Between Shaba and Taba

For the first since the War of Independence, masses of Israelis take cover for days on end in bomb shelters and thousands of citizens taste the bitterness of being refugees.

By the time Israel was covered with banners declaring "We will win," the enemy, Hezbollah, had already managed to declare victory. After all, for the first since the War of Independence, masses of Israelis took cover for days on end in bomb shelters and thousands of citizens tasted the bitterness of being refugees.

In the summer of 1967, six days sufficed for the Israel Defense Forces to rout the armies of Egypt, Syria and Jordan. For nearly three weeks an Israeli army, much more powerful and sophisticated than its predecessors, has been unable to defeat the Lebanese militia. Hezbollah has already been calling the hard-fought battle of the village of Maroun al-Ras, Marfu al-Ras (head held high). And the killing yesterday of more than 50 civilians at Kafr Qana, most of them children, grants the group a significant victory in the struggle for international public opinion.

Irrespective of when the war in the north ends, it already has claimed a place of honor in Arab victory albums, along with the Egyptian "victory" in 1973. The political leadership is beginning to grasp that even if we manage to send Hassan Nasrallah on the journey taken by Ahmed Yassin, Hezbollah (the Party of Allah), like Hamas, will not disappear from this world. Moreover, according to the plan Condoleezza Rice is carrying around, Hezbollah is expected to exit this war having extricated the Lebanese prisoners and the Shaba Farms from Israel, and still get to keep some of its arsenal.

The most important return that Israel can receive for the high cost that it is paying in this war is the implementation of Security Council Resolution 1559, which calls for the Lebanese army to replace the armed militias along the northern border. However, Nasrallah is in no rush to give up his hold on southern Lebanon. According to his interpretation of the UN resolution, unaltered Hezbollah units will join the Lebanese army. With the generous help of Syria, which is not hiding the pangs of agony it feels in shaking its Lebanese addiction, Hezbollah will be able to do to the new international force that will be deployed in the south, what the Shi'ites are doing to the coalition forces in Iraq. Hezbollah may find natural partners among the soldiers of the Lebanese army (comprised in great part of Shi'ites), who have suffered lethal blows from Israel in recent weeks.
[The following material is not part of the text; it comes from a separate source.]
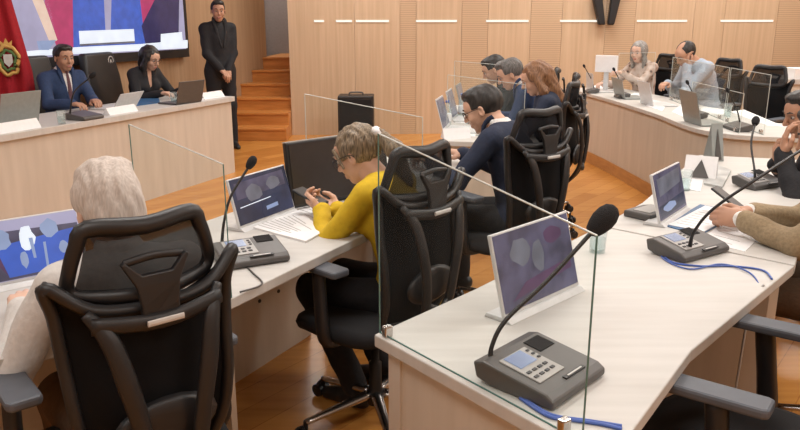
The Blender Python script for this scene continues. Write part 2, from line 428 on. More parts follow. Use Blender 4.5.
# ------------------------------------------------------------------ office chair
def make_chair(label, group='mesh-backed office chairs', arm_z=.735):
    t = thing('office_chair', label, 'chair', group=group)
    for k in range(5):
        a = 2*PI*k/5+.35; ca, sa = math.cos(a), math.sin(a)
        lg = obj('leg', tube(B(), [(ca*.03, sa*.03, .125), (ca*.16, sa*.16, .105), (ca*.31, sa*.31, .082)], [.026, .021, .015], 10, 4, flat=.7), 'metal', t, smooth=True)
        bm = B(); cyl(bm, (ca*.31, sa*.31, .09), (ca*.31, sa*.31, .052), .009)
        ax = V((-sa, ca, 0)); c = V((ca*.325, sa*.325, .029))
        for s in (-1, 1): cyl(bm, c+ax*s*.008, c+ax*s*.028, .028, 14)
        tube(bm, [c-ax*.03+V((0, 0, .012)), c+V((0, 0, .036)), c+ax*.03+V((0, 0, .012))], .008, 6, 4)
        obj('caster', bm, 'black_plastic', lg)
    bm = lathe(B(), [(.034, .08), (.036, .13), (.026, .15), (.026, .26), (.017, .265), (.017, .41)]); obj('gas_column', bm, 'black_plastic', t, smooth=True)
    bm = box(B(), (0, 0, .415), (.17, .24, .05)); obj('tilt_mechanism', bm, 'chair_frame', t, bevel=.015)
    # seat cushion
    bm = B(); rings = []
    for (z, s) in ((.43, .86), (.437, .97), (.46, 1.0), (.482, .97), (.49, .86)):
        ring = []
        for k in range(28):
            a = 2*PI*k/28; cx, sy = math.cos(a), math.sin(a); q = 2/3.6
            x = .255*abs(cx)**q*(1 if cx > 0 else -1); y = .245*abs(sy)**q*(1 if sy > 0 else -1)
            zz = z - (.03*max(0, y-.12)/.12 if y > .12 else 0)
            ring.append(bm.verts.new((x*s, y*s+.03, zz)))
        rings.append(ring)
    for i in range(4):
        for k in range(28): bm.faces.new((rings[i][k], rings[i][(k+1) % 28], rings[i+1][(k+1) % 28], rings[i+1][k]))
    bm.faces.new(rings[0][::-1]); bm.faces.new(rings[-1]); obj('seat', bm, 'seat_cloth', t, smooth=True)
    # backrest: curved outer frame with a net stretched over it
    prof = [(.52, -.225, .145), (.62, -.265, .175), (.74, -.275, .19), (.86, -.262, .197), (.97, -.262, .205), (1.045, -.28, .219)]   # z, y, half width
    L_ = [(-w, y+.035, z) for z, y, w in prof]; R_ = [(w, y+.035, z) for z, y, w in prof][::-1]
    topc = [(-.135, -.272, .98), (0, -.285, .965), (.135, -.272, .98)]; botc = [(.08, -.215, .495), (-.08, -.215, .495)]
    bf = obj('backrest_frame', tube(B(), L_+topc+R_+botc, .0155, 8, 5, closed=True, up=(0, 1, 0), flat=1.1), 'chair_frame', t, smooth=True)
    bm = B(); g = []
    for i in range(11):
        f = i/10*(len(prof)-1); k = min(int(f), len(prof)-2); u = f-k
        z, y, w = [prof[k][j]*(1-u)+prof[k+1][j]*u for j in range(3)]
        row = []
        for j in range(13):
            s = -1+j/6; zz = z-(.075*(1-s*s)*(i/10)**3); yy = y+.035-.036*(1-s*s)
            row.append(bm.verts.new((w*s*.97, yy+.004, zz)))
        g.append(row)
    for i in range(10):
        for j in range(12): bm.faces.new((g[i][j], g[i][j+1], g[i+1][j+1], g[i+1][j]))
    obj('back_net', bm, 'chair_net', bf, smooth=True)
    bm = B()
    for s in (-1, 1):
        tube(bm, [(s*.155, -.287, .982), (s*.12, -.318, .92), (s*.098, -.335, .82), (s*.075, -.335, .70), (s*.06, -.315, .58), (s*.035, -.235, .47), (s*.02, -.10, .425)], [.012, .022, .024, .022, .022, .022, .02], 8, 5, up=(0, 1, 0), flat=.6)
    tube(bm, [(-.15, -.303, .955), (0, -.325, .94), (.15, -.303, .955)], .02, 8, 5, up=(0, 1, 0), flat=.6)
    tube(bm, [(-.062, -.318, .60), (0, -.335, .575), (.062, -.318, .60)], .02, 8, 5, up=(0, 1, 0), flat=.6)
    br = obj('back_bracket', bm, 'chair_frame', t, smooth=True)
    obj('badge', tube(B(), [(-.042, -.341, .945), (.042, -.341, .945)], .0075, 8, smooth_path=False, up=(0, 1, 0), flat=.5), 'silver', br)
    bm = B()                                          # lumbar pad
    rings = []
    for (s, dz) in ((.35, .012), (.8, .010), (1, 0), (.8, -.008)):
        rings.append([bm.verts.new((.13*s*math.cos(2*PI*k/20), -.29-dz*1.2, .665+.07*s*math.sin(2*PI*k/20))) for k in range(20)])
    for i in range(3):
        for k in range(20): bm.faces.new((rings[i][k], rings[i][(k+1) % 20], rings[i+1][(k+1) % 20], rings[i+1][k]))
    bm.faces.new(rings[0]); bm.faces.new(rings[-1][::-1]); obj('lumbar_pad', bm, 'chair_frame', t, smooth=True)
    # headrest: trapezoid frame on a broad forked bracket
    hf = [(-.165, -.215, 1.018), (-.162, -.225, 1.06), (-.143, -.235, 1.12), (-.118, -.24, 1.155), (0, -.262, 1.148), (.118, -.24, 1.155), (.143, -.235, 1.12), (.162, -.225, 1.06), (.165, -.215, 1.018), (.13, -.225, .995), (0, -.268, .988), (-.13, -.225, .995)]
    hr = obj('headrest_frame', tube(B(), hf, [.017, .017, .018, .021, .022, .021, .018, .017, .017, .018, .02, .018], 8, 4, closed=True, up=(0, 1, 0), flat=.9), 'chair_frame', t, smooth=True)
    bm = B(); g = []
    for i in range(6):
        u = i/5; z = .998*(1-u)+1.148*u; w = .16*(1-u)+.118*u; row = []
        for j in range(9):
            s = -1+j/4; row.append(bm.verts.new((w*s, -.222-.01*u-.036*(1-s*s)-.012*math.sin(PI*u)+.004, z)))
        g.append(row)
    for i in range(5):
        for j in range(8): bm.faces.new((g[i][j], g[i][j+1], g[i+1][j+1], g[i+1][j]))
    obj('headrest_net', bm, 'head_net', hr, smooth=True)
    bm = B()
    pl = [(-.045, .92), (-.043, .98), (-.05, 1.025), (-.078, 1.08), (-.07, 1.085), (-.035, 1.05), (.035, 1.05), (.07, 1.085), (.078, 1.08), (.05, 1.025), (.043, .98), (.045, .92)]
    def yb(z): return -.315 if z < 1.0 else -.315+.012*(z-1.0)/.1
    hull8(bm, [(x, yb(z)-.008, z) for x, z in pl], [(x, yb(z)+.008, z) for x, z in pl])
    tube(bm, [(-.068, -.296, 1.078), (0, -.30, 1.087), (.068, -.296, 1.078)], .010, 8, 4, up=(0, 1, 0), flat=.8)
    obj('headrest_bracket', bm, 'chair_frame', t, bevel=.004)
    for s in (-1, 1):
        ar = obj('armrest', B(), 'armpad', t); me = ar.data; bm = B()
        oc = [(.032*a_, .135*b_) for a_, b_ in ((-1, -.85), (-.8, -.97), (.8, -.97), (1, -.85), (1, .8), (.7, .98), (-.7, .98), (-1, .8))]
        prism(bm, [(s*.258+x*1.3, y+.03) for x, y in oc], arm_z-.026, arm_z); bmesh.ops.recalc_face_normals(bm, faces=bm.faces[:]); bm.to_mesh(me); bm.free()
        md = ar.modifiers.new('bevel', 'BEVEL'); md.width = .008; md.segments = 2
        bm = tube(B(), [(s*.10, 0, .42), (s*.235, -.0, .425), (s*.274, -.01, .47), (s*.276, .0, .56), (s*.266, .02, arm_z-.024)], [.02, .022, .024, .022, .022], 8, 5, up=(0, 1, 0), flat=1.3)
        obj('arm_post', bm, 'chair_frame', ar, smooth=True)
    return t
chair0 = None
def chair(x, y, rot, label):
    global chair0
    if chair0 is None: chair0 = make_chair(label); c = chair0
    else: c = copy_tree(chair0); c['label'] = label
    c.location = (x, y, 0); c.rotation_euler = (0, 0, rot); return c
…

The great prize for Hezbollah is in the warning stemming from the Saudi Arabian court regarding a pending expiration of the Arab peace initiative from March 2002, which offers recognition of Israel in exchange for a return to the 1967 borders. The New York Times reported over the weekend that the Saudis informed the West that as long as the U.S. is in the way while Israel destroys Lebanon and engulfs the region in flames, Saudi Arabia will not stop the war.

A hint that some of the seriousness of this message was understood in Washington can be found in the demand posed to Prime Minister Olmert by Rice that the bombing of Lebanon's infrastructure cease and that Israel desist from undermining the already weak position of Prime Minister Fouad Siniora. As in the case of Palestinian Authority Chairman Mahmoud Abbas, the Americans were very late in understanding that the alternative to a weak, secular, central authority is Islamic rule or chaos.

Indeed, Israel must not agree to a cease-fire that will grant Hezbollah most of its wishes. True, neighbors must understand that violence does not pay and that the solution for disputes is found in UN decisions, in international law, and in the deployment of peacekeeping forces in areas of conflict. The peace agreement with Egypt, which included the return of the Sinai peninsula, including Taba, was Israel's most important strategic gain in the past 30 years. The return of Shaba Farms as a down payment for the Golan Heights could repeat this achievement in the north.

As Rice has said, there is no point in a cease-fire if it does not promise stability and merely takes us back to the situation that existed along the Lebanese border on July 12, the day of the Hezbollah attack against Israel. To really change this situation, and also defeat Hamas and isolate Iran, the U.S. must offer Syria a way to get off the list of terrorists and onto the path of diplomacy. And if we really want to win, not just on billboards and banners, we must stop shooting and start talking.